Saltwater Pool Maintenance

A grouping of pool cleaning and maintenance supplies.

Many people are drawn to the idea of a saltwater pool in their backyard because it's associated with low maintenance and low costs while having a range of benefits that chlorine-based pools don't have. For example, saltwater is easier on the skin and eyes than water with chlorine in it. However, saltwater pools do need some upkeep. In this article, we explore how to take care of your saltwater pool in a step-by-step guide, including some handy tips and tricks.

Check Your Pool’s pH Weekly

A hand holding a chemical test strip over a pool.

The first step in maintaining your pool is to check its pH level weekly, much like with a chlorine pool.
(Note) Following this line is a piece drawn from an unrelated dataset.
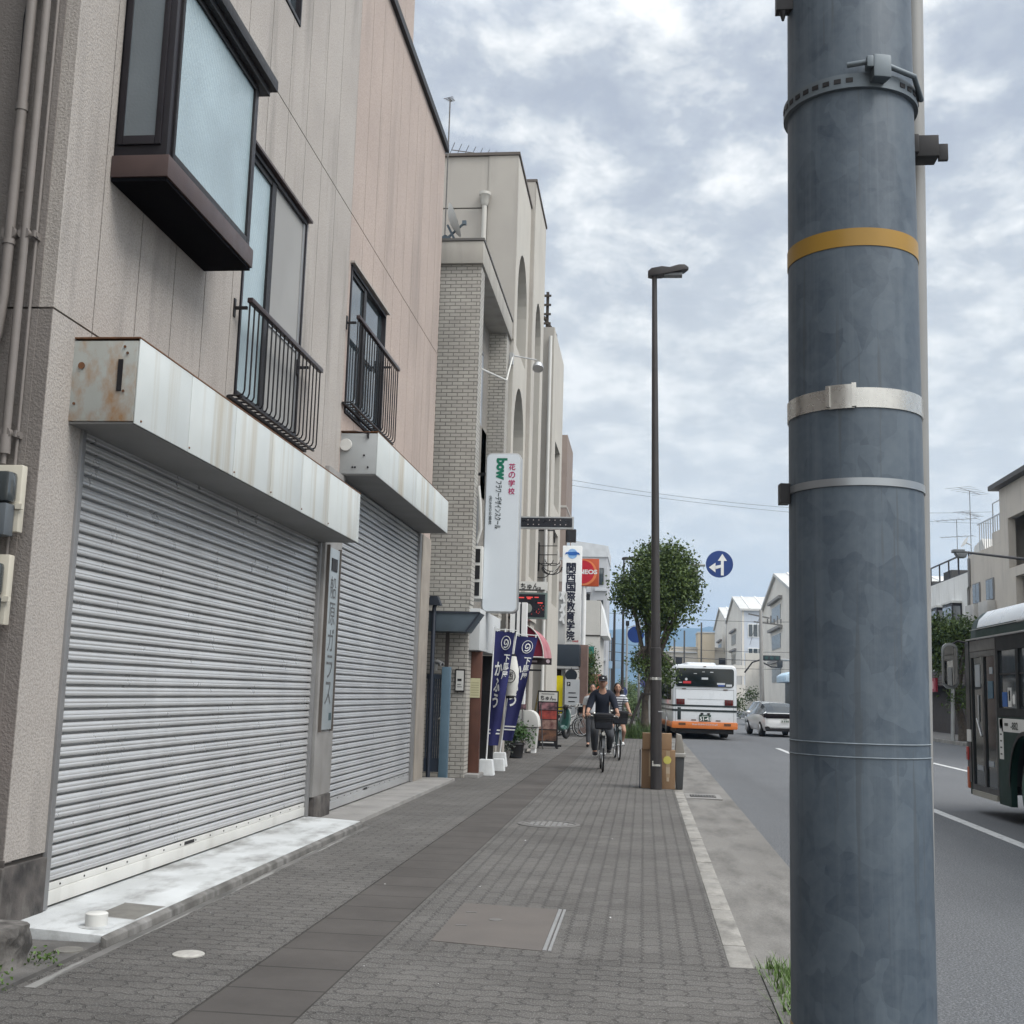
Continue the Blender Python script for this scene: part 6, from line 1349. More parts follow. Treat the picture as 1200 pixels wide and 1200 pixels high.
part('frame', MB().box(X0 - .002, X0 + .05, 17.62, 17.69, .2, 2.24).box(X0 - .002, X0 + .05, 18.24, 18.34, .2, 2.18).box(X0 - .002, X0 + .05, 18.9, 18.96, .2, 2.24).box(X0 - .002, X0 + .05, 17.69, 18.9, 2.16, 2.24).box(X0 - .002, X0 + .05, 17.69, 18.24, .2, .28).box(X0 - .002, X0 + .05, 18.34, 18.9, .2, .28), mat('door_black', (.012, .013, .015), rough=.35), dr)
part('notice', MB().box(X0 + .012, X0 + .02, 18.5, 18.75, 1.72, 2.05).box(X0 + .012, X0 + .02, 17.85, 18.0, 1.9, 2.0).box(X0 + .012, X0 + .02, 17.9, 18.15, .58, .66).box(X0 + .012, X0 + .02, 18.45, 18.75, .5, .57), mat('pale_notice', (.28, .31, .34), rough=.4), dr)
part('notice', MB().box(X0 + .012, X0 + .02, 17.85, 18.1, 1.55, 1.8), mat('blue_notice', (.03, .10, .16), rough=.4), dr)
part('handrail', MB().tube((X0 + .01, 18.72, 1.25), (X0 + .01, 18.5, 1.0), .012).tube((X0 + .01, 18.6, 1.6), (X0 + .01, 18.6, 1.2), .012), alu, dr)
part('threshold', MB().box(X0 - .02, X0 + .06, 17.7, 18.95, .12, .198), mat('threshold', (.33, .32, .28), rough=.5), dr)
part('header', MB().box(X0 - .006, X0 + .04, 17.62, 18.95, 2.25, 2.41), mat('header_grey', (.07, .068, .066), rough=.4), GB)
for y0, y1 in ((16.72, 17.52), (14.9, 16.6), (13.0, 14.75), (11.1, 12.85), (9.2, 10.95)):
    o = part('window', MB().box(X0 + .03, X0 + .05, y0, y1, 1.42, 2.22), glass_mat('bus_side_glass_%d' % int(y0), (.06, .07, .075), .05), GB)
    part('sash', MB().box(X0 + .015, X0 + .03, y0, y1, 1.88, 1.90), black, o)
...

Use test strips or a drop test kit to ensure that the free chlorine level is between 1 and 3 ppm. If that proves it needs to be adjusted, do so using the output control on the control box or cell. The pH level should remain between 7.2 and 7.6 at all times. If it should need adjustment, lower it with muriatic acid or raise the level with soda ash or sodium bicarbonate.
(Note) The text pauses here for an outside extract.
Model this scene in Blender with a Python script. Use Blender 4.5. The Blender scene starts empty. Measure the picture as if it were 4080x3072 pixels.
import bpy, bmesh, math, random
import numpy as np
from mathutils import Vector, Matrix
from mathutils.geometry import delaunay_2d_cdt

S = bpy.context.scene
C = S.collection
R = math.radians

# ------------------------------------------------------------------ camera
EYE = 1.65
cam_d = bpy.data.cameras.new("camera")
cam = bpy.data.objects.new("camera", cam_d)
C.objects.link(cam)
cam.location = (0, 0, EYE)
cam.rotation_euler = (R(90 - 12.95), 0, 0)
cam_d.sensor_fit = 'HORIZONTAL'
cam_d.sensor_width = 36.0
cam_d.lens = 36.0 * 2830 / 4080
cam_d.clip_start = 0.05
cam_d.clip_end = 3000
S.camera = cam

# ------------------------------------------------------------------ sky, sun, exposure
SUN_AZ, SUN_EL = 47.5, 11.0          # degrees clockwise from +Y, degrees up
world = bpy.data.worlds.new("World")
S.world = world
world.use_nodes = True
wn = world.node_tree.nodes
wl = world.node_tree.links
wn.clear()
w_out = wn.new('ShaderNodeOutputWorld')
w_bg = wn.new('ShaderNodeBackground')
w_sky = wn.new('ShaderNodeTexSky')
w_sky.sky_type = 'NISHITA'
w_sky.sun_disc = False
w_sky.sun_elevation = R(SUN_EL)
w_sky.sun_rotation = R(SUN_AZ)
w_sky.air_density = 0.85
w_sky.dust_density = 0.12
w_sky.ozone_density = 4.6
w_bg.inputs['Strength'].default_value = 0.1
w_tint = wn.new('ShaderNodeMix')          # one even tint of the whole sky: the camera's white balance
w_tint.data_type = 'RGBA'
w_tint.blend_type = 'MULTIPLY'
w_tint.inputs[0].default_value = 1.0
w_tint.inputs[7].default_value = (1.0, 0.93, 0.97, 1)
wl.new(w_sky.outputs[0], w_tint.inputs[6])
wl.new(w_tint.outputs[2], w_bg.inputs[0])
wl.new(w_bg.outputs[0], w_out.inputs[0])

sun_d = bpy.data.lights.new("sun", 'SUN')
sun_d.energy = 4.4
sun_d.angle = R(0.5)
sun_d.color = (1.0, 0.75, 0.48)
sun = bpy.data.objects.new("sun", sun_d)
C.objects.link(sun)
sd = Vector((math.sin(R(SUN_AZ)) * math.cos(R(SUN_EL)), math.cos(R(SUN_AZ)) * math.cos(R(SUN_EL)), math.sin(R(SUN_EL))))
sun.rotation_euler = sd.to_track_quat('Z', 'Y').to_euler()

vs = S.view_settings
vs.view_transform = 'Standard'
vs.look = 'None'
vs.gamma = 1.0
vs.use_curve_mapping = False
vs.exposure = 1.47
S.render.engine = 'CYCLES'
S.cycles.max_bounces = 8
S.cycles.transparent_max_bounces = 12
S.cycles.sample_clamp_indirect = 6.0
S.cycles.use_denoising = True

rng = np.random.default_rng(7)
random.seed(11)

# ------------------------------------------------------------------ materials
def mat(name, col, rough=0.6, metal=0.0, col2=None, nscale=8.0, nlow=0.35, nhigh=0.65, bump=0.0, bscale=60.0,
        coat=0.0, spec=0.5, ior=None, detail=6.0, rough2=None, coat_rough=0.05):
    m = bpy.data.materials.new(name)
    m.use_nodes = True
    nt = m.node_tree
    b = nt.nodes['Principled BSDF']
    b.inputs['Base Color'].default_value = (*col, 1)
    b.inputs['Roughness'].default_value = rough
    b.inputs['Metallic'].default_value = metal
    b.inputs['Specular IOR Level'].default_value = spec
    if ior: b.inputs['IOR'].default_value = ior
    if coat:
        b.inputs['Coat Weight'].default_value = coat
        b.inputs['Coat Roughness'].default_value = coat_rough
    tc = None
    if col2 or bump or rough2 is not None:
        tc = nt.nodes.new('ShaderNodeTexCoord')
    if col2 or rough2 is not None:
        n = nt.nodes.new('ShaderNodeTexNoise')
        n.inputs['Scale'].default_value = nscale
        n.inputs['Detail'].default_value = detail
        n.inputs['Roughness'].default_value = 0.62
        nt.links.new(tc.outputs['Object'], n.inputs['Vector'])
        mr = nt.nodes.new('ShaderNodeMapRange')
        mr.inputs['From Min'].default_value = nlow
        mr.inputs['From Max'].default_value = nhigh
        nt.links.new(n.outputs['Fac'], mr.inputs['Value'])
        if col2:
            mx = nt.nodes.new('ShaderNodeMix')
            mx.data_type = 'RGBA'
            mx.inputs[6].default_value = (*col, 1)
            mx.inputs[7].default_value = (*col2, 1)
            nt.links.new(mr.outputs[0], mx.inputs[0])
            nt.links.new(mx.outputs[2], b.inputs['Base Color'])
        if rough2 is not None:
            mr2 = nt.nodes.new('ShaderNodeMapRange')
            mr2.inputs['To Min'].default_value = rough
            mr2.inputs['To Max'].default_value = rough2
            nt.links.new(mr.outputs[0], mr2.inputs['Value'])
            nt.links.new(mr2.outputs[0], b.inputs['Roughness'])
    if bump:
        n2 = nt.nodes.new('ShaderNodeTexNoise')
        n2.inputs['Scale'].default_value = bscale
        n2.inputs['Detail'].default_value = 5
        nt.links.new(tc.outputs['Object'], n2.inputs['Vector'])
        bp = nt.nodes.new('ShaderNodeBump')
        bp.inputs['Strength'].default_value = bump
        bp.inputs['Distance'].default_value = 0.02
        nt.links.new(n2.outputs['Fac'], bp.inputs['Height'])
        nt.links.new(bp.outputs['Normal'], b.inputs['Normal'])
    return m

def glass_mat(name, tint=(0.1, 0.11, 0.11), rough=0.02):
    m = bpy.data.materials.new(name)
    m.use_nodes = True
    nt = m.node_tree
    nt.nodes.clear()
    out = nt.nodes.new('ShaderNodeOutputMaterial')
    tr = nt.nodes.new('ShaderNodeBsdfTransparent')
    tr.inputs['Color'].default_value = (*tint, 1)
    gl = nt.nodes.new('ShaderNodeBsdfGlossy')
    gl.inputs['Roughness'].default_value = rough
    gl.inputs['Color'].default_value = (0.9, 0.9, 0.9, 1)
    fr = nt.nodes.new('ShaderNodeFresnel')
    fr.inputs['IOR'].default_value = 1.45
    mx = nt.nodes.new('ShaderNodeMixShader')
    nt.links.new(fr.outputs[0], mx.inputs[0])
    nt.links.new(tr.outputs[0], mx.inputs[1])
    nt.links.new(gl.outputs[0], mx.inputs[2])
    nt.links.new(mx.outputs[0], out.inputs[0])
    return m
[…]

Test the Pool Monthly for Various Items

Monthly, you will need to test your pool for various levels of salt, alkalinity, stabilizer, and calcium. This is another case where you can conveniently use test strips or a drop test kit. Once you do so, consult your owner’s manual to learn how to adjust any levels as needed, as it can differ from pool to pool. Also keep in mind that although most chlorinators display a salt reading, it’s still recommended to test salt levels monthly to decipher whether or not your chlorinator requires recalibration.

Regularly Clean Pool Components

A pool skimmer sitting on the deck outside a pool.

A big part of maintenance for any pool is to keep its different components and devices clean. The filter, pump, and skimmer should be monitored and cleaned regularly. Debris can easily become stuck in any of these components, which can interrupt the cleanliness or chlorination of your pool. To keep everything in tip-top shape, simply check them every few days and clean as needed.

Inspect the Cell Quarterly

Every three months, saltwater pool owners should open and visually inspect the cell. This is also known as the salt generator or salt chlorinator. Luckily, these components are commonly designed to remind owners to do this via a flashing “inspect cell” light on the control box.

Start by removing the cell and checking the inside of it for scale buildup or debris that may have made it through the filter. If it looks clear, then simply reinstall the cell and your work is done. If you do see some dirt and gunk in there, use a high-pressure garden hose to flush it clean. If this doesn’t work, use a small plastic or wood tool to scrape the grime and deposits off of the plates as needed. Avoid using a metal tool as this could damage the coating.

Finally, if that method doesn’t work, use a mild acid wash to clean the plates. You should be using a 4:1 ratio of water to muriatic acid, adding the acid to the water and then submerging the cell in the solution. After a few minutes of soaking, rinse the device with your garden hose and reinstall it.

Tips and Tricks to Caring for Your Saltwater Pool

Now that you’ve got the basics of how to care for your pool with salt water, here are some tips and tricks for keeping it in pristine condition.

Clean the Bottom

A man holding a long handled brush over a pool.

Salt has a tendency to settle at the bottom of a pool, forming an unsightly yellow or brown stain. To prevent this from occurring, use your pool brush to clean the bottom and to remove excess salt. Doing this regularly can help to mitigate the risk of buildup and staining.

Protect Your Deck

While saltwater is easier on your skin than chlorine, it’s not necessarily friendly towards your deck. If your pool is near a deck, be sure to correctly seal the area whether it be made out of wood, stone, or concrete. This will prevent expensive damage to its surface over time.

Care for Your Lining

The lining of your pool could be at risk if you have a saltwater pool, but it can be protected in a few easy steps. To prevent the lining from becoming dry, brittle, and frail from its continued exposure to salt, either scrub it thoroughly every four to six weeks or coat it with an anti-salt solution. Either way, you’ll be able to put the worry of a lining disaster out of your mind.

Although saltwater pools only have about a tenth of the salt present in the water of the ocean, its presence makes a big difference in your swimming water. Use this guide to keep your pool clean, healthy, and safe all summer long.